TASK STATEMENT
Will you quote precisely the lines that run from the top of the material below to the line containing "from mathutils import noise as mnoise", both ends included?

[Start of COLLECTED MATERIAL]

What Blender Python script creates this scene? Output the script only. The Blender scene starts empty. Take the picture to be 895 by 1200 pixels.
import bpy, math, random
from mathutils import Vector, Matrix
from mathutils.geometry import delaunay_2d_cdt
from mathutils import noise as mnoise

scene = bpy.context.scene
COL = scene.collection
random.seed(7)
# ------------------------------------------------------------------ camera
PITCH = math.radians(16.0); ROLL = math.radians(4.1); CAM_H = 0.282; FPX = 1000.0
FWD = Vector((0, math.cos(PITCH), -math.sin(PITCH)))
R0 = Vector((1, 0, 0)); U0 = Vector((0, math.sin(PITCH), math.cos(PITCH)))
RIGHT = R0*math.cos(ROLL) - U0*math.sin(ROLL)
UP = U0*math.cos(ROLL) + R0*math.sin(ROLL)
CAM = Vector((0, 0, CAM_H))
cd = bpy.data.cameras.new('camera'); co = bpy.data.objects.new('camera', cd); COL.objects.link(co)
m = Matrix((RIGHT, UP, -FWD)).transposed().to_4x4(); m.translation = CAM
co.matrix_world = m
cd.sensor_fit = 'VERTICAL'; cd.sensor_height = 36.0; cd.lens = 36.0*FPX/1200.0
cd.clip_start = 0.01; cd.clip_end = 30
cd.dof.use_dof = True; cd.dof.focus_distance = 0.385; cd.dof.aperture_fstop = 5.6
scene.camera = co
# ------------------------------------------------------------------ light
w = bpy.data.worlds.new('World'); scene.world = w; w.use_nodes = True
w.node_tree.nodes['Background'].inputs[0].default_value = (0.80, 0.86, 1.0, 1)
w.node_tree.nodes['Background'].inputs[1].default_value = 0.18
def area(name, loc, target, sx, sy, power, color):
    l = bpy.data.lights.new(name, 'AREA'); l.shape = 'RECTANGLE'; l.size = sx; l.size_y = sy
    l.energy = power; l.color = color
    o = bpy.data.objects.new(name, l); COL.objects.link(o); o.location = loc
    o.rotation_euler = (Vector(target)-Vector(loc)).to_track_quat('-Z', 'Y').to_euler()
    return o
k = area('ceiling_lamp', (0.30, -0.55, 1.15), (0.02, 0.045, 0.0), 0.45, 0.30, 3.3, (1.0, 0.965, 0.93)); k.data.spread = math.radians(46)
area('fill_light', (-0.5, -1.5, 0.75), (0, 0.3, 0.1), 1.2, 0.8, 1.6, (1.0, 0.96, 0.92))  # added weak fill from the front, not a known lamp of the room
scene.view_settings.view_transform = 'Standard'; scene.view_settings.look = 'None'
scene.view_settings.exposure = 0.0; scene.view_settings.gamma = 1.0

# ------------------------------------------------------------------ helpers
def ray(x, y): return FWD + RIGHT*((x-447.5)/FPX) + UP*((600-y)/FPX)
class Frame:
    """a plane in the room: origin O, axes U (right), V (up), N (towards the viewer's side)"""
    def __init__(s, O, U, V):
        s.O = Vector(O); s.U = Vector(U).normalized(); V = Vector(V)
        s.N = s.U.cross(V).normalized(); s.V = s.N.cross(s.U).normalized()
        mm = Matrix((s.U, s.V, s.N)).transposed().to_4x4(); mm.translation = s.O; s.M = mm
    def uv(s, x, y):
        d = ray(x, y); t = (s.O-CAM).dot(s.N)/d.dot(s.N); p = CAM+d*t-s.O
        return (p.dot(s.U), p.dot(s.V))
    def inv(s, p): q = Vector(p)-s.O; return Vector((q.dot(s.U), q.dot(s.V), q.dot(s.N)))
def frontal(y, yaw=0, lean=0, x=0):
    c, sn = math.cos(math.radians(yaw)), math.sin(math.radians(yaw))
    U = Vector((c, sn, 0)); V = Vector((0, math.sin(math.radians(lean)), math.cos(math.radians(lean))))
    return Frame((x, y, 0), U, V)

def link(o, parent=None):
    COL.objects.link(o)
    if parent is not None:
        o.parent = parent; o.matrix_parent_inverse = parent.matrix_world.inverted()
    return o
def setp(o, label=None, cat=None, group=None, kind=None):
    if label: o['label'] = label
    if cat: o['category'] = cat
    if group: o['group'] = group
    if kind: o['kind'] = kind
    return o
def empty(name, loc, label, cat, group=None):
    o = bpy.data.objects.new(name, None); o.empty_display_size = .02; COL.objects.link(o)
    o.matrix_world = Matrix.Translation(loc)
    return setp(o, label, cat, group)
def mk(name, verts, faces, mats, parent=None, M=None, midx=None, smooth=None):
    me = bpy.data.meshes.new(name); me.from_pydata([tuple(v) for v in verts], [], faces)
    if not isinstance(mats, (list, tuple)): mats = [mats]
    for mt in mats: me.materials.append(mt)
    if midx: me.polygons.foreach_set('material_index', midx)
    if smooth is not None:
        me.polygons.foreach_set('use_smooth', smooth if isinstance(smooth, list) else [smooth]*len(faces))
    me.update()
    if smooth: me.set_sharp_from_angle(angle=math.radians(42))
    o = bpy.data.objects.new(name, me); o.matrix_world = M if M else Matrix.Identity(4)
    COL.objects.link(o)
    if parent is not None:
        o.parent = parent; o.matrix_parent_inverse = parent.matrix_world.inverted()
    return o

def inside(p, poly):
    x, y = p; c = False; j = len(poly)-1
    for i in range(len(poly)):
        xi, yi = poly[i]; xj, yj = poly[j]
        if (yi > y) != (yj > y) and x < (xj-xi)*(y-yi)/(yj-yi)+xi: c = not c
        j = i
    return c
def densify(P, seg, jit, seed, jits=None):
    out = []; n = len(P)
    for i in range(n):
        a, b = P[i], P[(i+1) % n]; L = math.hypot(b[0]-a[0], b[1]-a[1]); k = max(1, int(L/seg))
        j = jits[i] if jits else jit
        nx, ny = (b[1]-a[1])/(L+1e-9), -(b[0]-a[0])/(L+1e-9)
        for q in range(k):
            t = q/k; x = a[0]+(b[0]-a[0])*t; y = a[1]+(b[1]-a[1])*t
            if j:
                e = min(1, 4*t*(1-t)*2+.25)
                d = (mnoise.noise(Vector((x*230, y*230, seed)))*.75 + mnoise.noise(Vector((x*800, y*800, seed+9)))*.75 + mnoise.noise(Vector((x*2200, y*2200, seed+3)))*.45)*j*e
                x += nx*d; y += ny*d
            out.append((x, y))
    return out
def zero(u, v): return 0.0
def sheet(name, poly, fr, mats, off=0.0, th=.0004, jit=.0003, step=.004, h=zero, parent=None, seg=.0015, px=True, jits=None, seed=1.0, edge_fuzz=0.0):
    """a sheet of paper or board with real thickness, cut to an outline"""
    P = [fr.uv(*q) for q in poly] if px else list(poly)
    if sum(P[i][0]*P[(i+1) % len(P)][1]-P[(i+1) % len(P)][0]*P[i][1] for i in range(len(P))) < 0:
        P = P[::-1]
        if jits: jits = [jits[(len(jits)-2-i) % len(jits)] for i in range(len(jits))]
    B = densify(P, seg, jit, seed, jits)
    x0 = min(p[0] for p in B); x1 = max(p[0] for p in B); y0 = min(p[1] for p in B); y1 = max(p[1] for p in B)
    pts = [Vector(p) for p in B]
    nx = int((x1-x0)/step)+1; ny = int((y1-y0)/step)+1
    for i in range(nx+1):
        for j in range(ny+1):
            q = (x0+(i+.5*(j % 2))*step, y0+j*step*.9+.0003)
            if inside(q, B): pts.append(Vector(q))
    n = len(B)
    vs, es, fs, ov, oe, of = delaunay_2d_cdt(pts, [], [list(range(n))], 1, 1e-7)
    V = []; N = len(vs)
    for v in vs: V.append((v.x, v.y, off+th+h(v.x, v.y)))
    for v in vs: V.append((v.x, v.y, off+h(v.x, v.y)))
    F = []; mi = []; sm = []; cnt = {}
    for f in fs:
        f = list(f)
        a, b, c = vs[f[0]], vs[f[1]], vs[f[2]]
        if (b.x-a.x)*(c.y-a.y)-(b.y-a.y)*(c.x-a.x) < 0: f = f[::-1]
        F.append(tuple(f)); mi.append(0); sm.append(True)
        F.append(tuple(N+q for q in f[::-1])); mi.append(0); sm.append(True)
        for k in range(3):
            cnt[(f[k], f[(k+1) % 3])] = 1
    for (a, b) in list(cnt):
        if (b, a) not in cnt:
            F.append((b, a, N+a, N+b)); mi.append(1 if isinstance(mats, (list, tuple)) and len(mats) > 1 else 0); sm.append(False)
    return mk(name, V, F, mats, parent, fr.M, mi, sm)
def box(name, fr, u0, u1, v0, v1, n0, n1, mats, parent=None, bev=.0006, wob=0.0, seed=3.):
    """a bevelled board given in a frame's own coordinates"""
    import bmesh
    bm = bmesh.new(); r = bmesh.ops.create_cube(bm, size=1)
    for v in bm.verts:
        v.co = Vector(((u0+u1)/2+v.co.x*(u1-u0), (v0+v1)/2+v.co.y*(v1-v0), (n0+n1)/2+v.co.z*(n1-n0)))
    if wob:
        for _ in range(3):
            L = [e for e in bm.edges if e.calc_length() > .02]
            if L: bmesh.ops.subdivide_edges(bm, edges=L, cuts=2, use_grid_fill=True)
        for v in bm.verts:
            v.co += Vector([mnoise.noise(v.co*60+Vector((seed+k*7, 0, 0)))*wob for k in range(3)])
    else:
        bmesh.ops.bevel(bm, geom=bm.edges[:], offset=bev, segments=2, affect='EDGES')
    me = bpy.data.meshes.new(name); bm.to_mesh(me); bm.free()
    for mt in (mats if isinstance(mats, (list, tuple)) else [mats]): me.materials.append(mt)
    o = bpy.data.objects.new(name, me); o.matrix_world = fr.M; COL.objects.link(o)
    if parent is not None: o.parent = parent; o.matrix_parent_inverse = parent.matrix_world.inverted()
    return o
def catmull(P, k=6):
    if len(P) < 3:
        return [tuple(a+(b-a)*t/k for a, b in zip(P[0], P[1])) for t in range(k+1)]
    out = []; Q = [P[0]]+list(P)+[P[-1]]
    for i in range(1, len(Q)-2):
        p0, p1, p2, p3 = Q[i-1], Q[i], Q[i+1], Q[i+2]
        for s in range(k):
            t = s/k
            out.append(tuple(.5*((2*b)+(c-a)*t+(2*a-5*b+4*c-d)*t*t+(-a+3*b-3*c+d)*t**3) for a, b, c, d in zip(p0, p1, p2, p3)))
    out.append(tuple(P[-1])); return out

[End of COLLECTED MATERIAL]

THE SOLUTION
What Blender Python script creates this scene? Output the script only. The Blender scene starts empty. Take the picture to be 895 by 1200 pixels.
import bpy, math, random
from mathutils import Vector, Matrix
from mathutils.geometry import delaunay_2d_cdt
from mathutils import noise as mnoise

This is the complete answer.